Dani's fiancé's ghost worked because they never explained it. They never had him chat with her. They never had him massacring tons of innocent people one second and behaving like a normal human being who just happened to be a ghost the next. In fact, it's one of the rare places in the show where they kind of follow the original novel's idea that she might be insane. Then again, he didn't disappear when she burned his glasses, but he just never appeared in any episodes after that, so it would've just made more sense if they had him vanish at the end of the episode instead of just having the sparks shoot up and him just keep standing there as the episode ended with no explanation of WHY he was just gone after that. I didn't want a lengthy explanation. They could've just had him slowly walk away or just fade away so we could interpret it as "She burned his glasses and made it clear that she doesn't want to see him anymore, so he disappeared" and left it at that.
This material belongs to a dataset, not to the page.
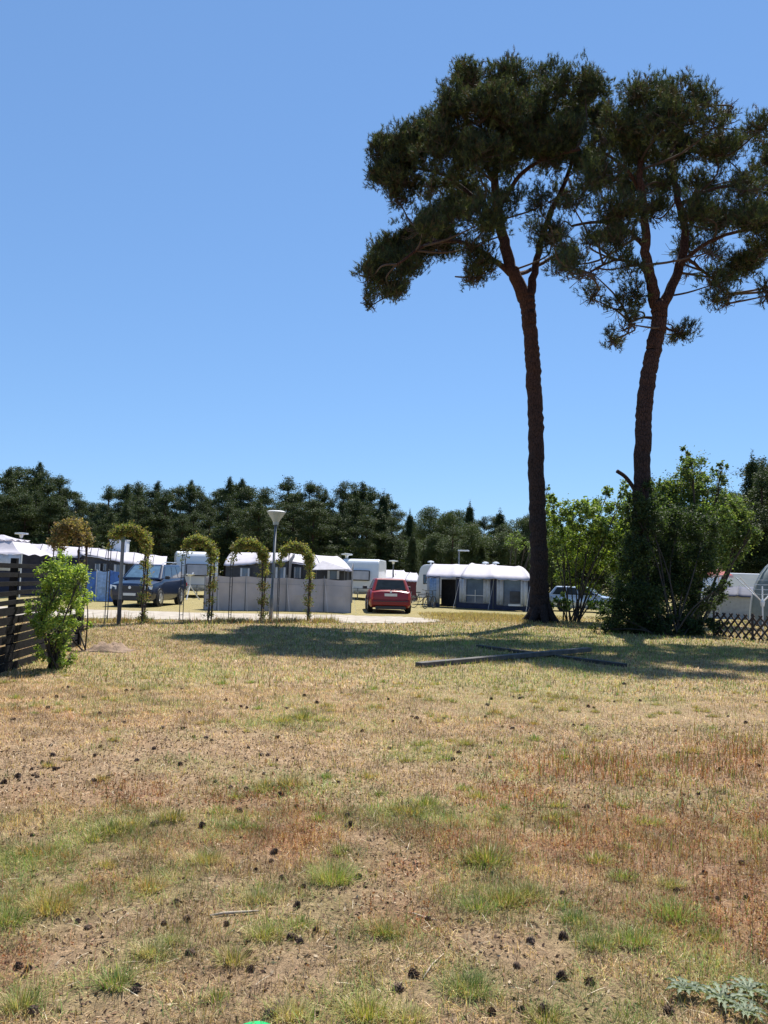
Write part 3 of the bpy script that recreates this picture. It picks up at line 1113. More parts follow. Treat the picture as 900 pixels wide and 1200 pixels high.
def far_proto(kind, seed, spire=False):
    """12 m tree at the origin; trunk and crown meshes"""
    global rng
    rng = np.random.default_rng(seed)
    H = 12.0
    tr = MB()
    lean = rng.normal() * .3
    tr.tube([(0, 0, -.3), (lean * .3, 0, 4), (lean, 0, 8), (lean, 0, 11.6)], [.17, .14, .10, .03], 7)
    Ps, Ts = [], []
    pal = FAR_T if kind != 'broad' else FAR_S
    if kind == 'pine':
        nb = 27
        for k in range(nb):
            z = 3.2 + 8.2 * rng.uniform() ** .8
            a = rng.uniform(0, 6.283)
            r_ = rng.uniform(.4, 2.3) * (1.0 if z < 9.3 else .45 + .55 * (12 - z) / 2.7)
            c = np.array([lean * z / 12 + r_ * math.cos(a), r_ * math.sin(a), z + rng.normal() * .2])
            tr.tube([(lean * z / 12, 0, z - .5), tuple(c)], [.05, .02], 4)
            n = 340
            Ps.append(ell_points(c, np.array((1.0, 1.0, .38)) * rng.uniform(.45, 1.15), n, .3)[0] + rng.normal(size=(n, 3)) * np.array((.2, .2, .13)))
            Ps.append(np.array([lean * z / 12, 0, z - .2]) + (c - np.array([lean * z / 12, 0, z - .2])) * rng.uniform(0, 1, (60, 1)) + rng.normal(size=(60, 3)) * .18)
        Ps.append(ell_points((lean, 0, 11.3), (.55, .55, .8), 380, .3)[0] + rng.normal(size=(380, 3)) * .14)
        if spire:
            for k in range(9):
                z = 9.6 + k * .33
                a = rng.uniform(0, 6.283)
                Ps.append(np.array([lean, 0, z]) + np.array([math.cos(a), math.sin(a), .1]) * rng.uniform(0, 1, (90, 1)) * (12.8 - z) * .42 + rng.normal(size=(90, 3)) * .1)
        Ps.append(np.array([lean, 0, 0]) + np.array([.3, .3, 1]) * np.stack([rng.normal(size=80), rng.normal(size=80), 11.5 + rng.uniform(0, .6, 80)], 1))
    elif kind == 'spruce':
        for k in range(46):
            z = 1.5 + 10 * k / 46
            a = rng.uniform(0, 6.283)
            rr = (12.2 - z) * .24 + .15
            for s_ in range(3):
                a2 = a + s_ * 2.1
                f = np.linspace(.15, 1, 8)[:, None]
                d = np.array([math.cos(a2), math.sin(a2), -.25]) * rr
                P = np.array([lean * z / 12, 0, z]) + f * d
                Ps.append(np.repeat(P, 16, 0) + rng.normal(size=(128, 3)) * np.array([.16, .16, .10]))
        Ps.append(np.array([lean, 0, 11.7]) + rng.normal(size=(90, 3)) * np.array([.08, .08, .35]))
    else:
        for k in range(22):
            z = rng.uniform(3, 11)
            a = rng.uniform(0, 6.283)
            r_ = rng.uniform(0, 2.2) * math.sqrt(max(.05, 1 - ((z - 6.5) / 5.5) ** 2))
            c = np.array([r_ * math.cos(a), r_ * math.sin(a), z])
            Ps.append(ell_points(c, (1.2, 1.2, 1.0), 480, .4)[0])
    P = np.concatenate(Ps)
    n = len(P)
    P = np.repeat(P, 2, 0) + rng.normal(size=(len(P) * 2, 3)) * .09
    n = len(P)
    v, q_, c = leaf_quads(P, .145 if kind != 'broad' else .16, tints(n, pal, .18), .25, .5)
    t_me = MB()
    t_me.v, t_me.f = tr.v, tr.f
    me = bpy.data.meshes.new('trunk')
    me.from_pydata([tuple(x_) for x_ in tr.v], [], tr.f)
    me.materials.append(bark)
    cm = np_mesh('crown', v, q_, None, c)
    cm.materials.append(farm)
    return me, cm


PRO = {'pine': [far_proto('pine', 40 + i, i in (1, 4)) for i in range(8)], 'spruce': [far_proto('spruce', 50 + i) for i in range(2)], 'broad': [far_proto('broad', 60 + i) for i in range(2)]}
WOOD = {
    'pa': ('dark pine of the wood left of the lamp post', 'pines of the wood left of the lamp post'),
    'pb': ('dark pine of the wood between the lamp post and the left tall pine', 'pines of the wood right of the lamp post'),
    'pc': ('dark pine at the edge of the wood right of the tall pines', 'pines of the wood at the right edge'),
    'sb': ('narrow pointed dark spruce standing among the pines of the wood', 'spruces of the wood'),
    'sc': ('pointed spruce behind the leafy tree at the right edge', 'spruces at the right edge'),
    'bb': ('rounder paler leafy tree at the edge of the wood behind the caravans', 'paler leafy trees of the wood'),
}


def far_tree(kind, px, top_py, Y, wid=1.0, lab=None):
    base = at(px, 690, Y)
    base.z = float(terrain(base.x, base.y))
    top_z = at(px, top_py, Y).z
    s_ = (top_z - base.z) / 12.0
    key = kind[0] + ('a' if px < 320 else 'b' if px < 640 else 'c')
    if key == 'sa':
        key = 'sb'
    if key[0] == 'b':
        key = 'bb'
    l, g = WOOD[key]
    nm = {'pine': 'pine_tree', 'spruce': 'spruce_tree', 'broad': 'broadleaf_tree'}[kind]
    root = empty(nm, base, lab or l, 'tree', g, random.uniform(0, 6.28))
    root.scale = (s_ * wid, s_ * wid, s_)
    t, cme = random.choice(PRO[kind])
    link('trunk', t, None, root)
    link('crown', cme, None, root)


SK = [(-30, 555), (0, 552), (12, 548), (35, 546), (50, 562), (62, 558), (72, 572), (86, 584), (104, 590), (120, 570), (140, 571), (158, 566), (176, 568), (190, 575), (205, 570), (222, 567), (240, 584), (262, 564), (276, 565), (290, 574), (306, 574),
      (320, 592), (335, 560), (346, 577), (361, 566), (378, 577), (398, 567), (412, 568), (432, 572), (448, 578), (456, 606), (478, 600), (505, 592), (532, 598), (550, 590), (566, 606), (585, 598), (603, 604), (625, 600), (648, 606), (668, 600), (700, 612),
      (730, 606), (860, 575), (882, 534), (897, 545), (915, 540), (940, 550)]
for i, (px, ty) in enumerate(SK):
    kind = 'pine'
    if px in (448, 478, 550, 585, 882, 897, 668):
        kind = 'spruce'
    elif px in (505, 532, 603, 915, 860):
        kind = 'broad'
    far_tree(kind, px, ty, random.uniform(82, 96) if px < 460 or px > 800 else random.uniform(95, 110), random.uniform(.8, 1.05) * (1.2 if kind == 'broad' else 1))
# second and third ranks, a little lower, fill the wood
for px in range(-30, 950, 17):
    ty = np.interp(px, [p[0] for p in SK], [p[1] for p in SK])
    q = random.random()
    kind = 'pine' if (px < 440 or q < .4) else 'broad' if q < .75 else 'spruce'
    far_tree(kind, px + random.uniform(-5, 5), ty + random.uniform(16, 34), random.uniform(72, 80), random.uniform(1.0, 1.3))
    far_tree('pine' if px < 460 else kind, px + random.uniform(-7, 7), ty + random.uniform(-2, 22), random.uniform(112, 128), random.uniform(1.0, 1.3))
# young growth along the front of the wood
rng = np.random.default_rng(77)
n = 200000
X = rng.uniform(-60, 66, n)
Yv = 80 + 16 * rng.uniform(0, 1, n) + 5 * np.sin(X * .23)
hh = 3.0 + 4.5 * fbm(X, Yv, 6, 99)
Z = -.25 + hh * rng.uniform(0, 1, n) ** .6
v, q_, c = leaf_quads(np.stack([X, Yv, Z], 1), .34, tints(n, FAR_T + FAR_S, .2), .2, .6)
ug = link('undergrowth', np_mesh('undergrowth', v, q_, None, c), farm)
tag(ug, 'dark low undergrowth along the foot of the wood', 'undergrowth', kind='stuff')

# ================================================================== CAMPSITE
white_m = mat('caravan_white', (.78, .79, .80), .35, var=.04, scale=2, coat=.3)
roof_m = mat('awning_roof_fabric', (.52, .49, .54), .65, var=.07, scale=2.5, bump=.15)
grey_fab = mat('grey_windbreak_fabric', (.46, .43, .43), .8, var=.16, scale=1.3, bump=.5)
navy = mat('navy_fabric', (.022, .03, .07), .75, var=.25, scale=4)
dgrey = mat('charcoal_fabric', (.05, .055, .07), .75, var=.25, scale=4)
blue_fab = mat('blue_fabric', (.10, .22, .55), .6, var=.25, scale=5, bump=.4)
lblue = mat('pale_blue_fabric', (.36, .50, .72), .6, var=.22, scale=9, bump=.6)
curtain = mat('white_curtain', (.62, .66, .74), .8, var=.1, scale=6)
winpl = mat('clear_plastic_pane', (.10, .15, .23), .12, var=.25, scale=2.2, spec=.6)
glass = mat('dark_glass', (.03, .04, .05), .06, var=.2, spec=.8)
glass_b = mat('blue_tinted_glass', (.10, .17, .24), .08, var=.2, spec=.8)
alu = mat('aluminium', (.62, .63, .64), .35, metal=.8, var=.1)
galv = mat('galvanised_steel', (.17, .18, .19), .5, metal=.5, var=.15)
black_m = mat('black_rubber', (.018, .018, .02), .8, var=.2)
plast = mat('black_plastic', (.03, .03, .033), .5, var=.2)
inner = mat('dark_interior', (.03, .03, .035), .9, var=.3)
zup = Vector((0, 0, 1))


def wheel(parent, c, r, w_, axis='X', name='wheel'):
    t = MB().lathe([(r * .62, -w_ / 2), (r * .95, -w_ / 2), (r, -w_ * .3), (r, w_ * .3), (r * .95, w_ / 2), (r * .62, w_ / 2)], 24, c, axis)
    o = t.build(name, black_m, parent, smooth=True)
    h = MB()
    h.lathe([(r * .63, -w_ / 2 + .015), (r * .6, w_ / 2 + .006)], 20, c, axis)
    for k in range(5):
        a = k * 1.2566
        d = Vector((0, math.cos(a), math.sin(a))) * r * .33
        s_ = 1 if c[0] > 0 else -1
        h.box(Vector(c) + d + Vector((s_ * (w_ / 2 + .008), 0, 0)), (.012, .05, r * .5), Matrix.Rotation(a - math.pi / 2, 3, 'X'))
    h.build('rim', alu, o)
    return o


def translucent(m, f=.35, col=None):
    nt, N, L = nodes_of(m)
    b = N['Principled BSDF']
    t = N.new('ShaderNodeBsdfTranslucent')
    src = b.inputs['Base Color'].links[0].from_socket
    L.new(src, t.inputs['Color'])
    ms = N.new('ShaderNodeMixShader')
    ms.inputs['Fac'].default_value = f
    L.new(b.outputs['BSDF'], ms.inputs[1])
    L.new(t.outputs['BSDF'], ms.inputs[2])
    L.new(ms.outputs['Shader'], N['Material Output'].inputs['Surface'])


for m_, f_ in ((grey_fab, .22), (roof_m, .2), (curtain, .2), (lblue, .2), (blue_fab, .2)):
    translucent(m_, f_)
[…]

I could go on and on about this, but this really boils down to my biggest problems with this show.
In short, NOTHING about the ghosts in Bly Manor make ANY sense. I never had any questions like this with Hill House. And maybe that's because they didn't do things that made me ask these kinds of questions. But that's specifically what makes this very poorly done. This is how NOT to make a ghost TV show/movie.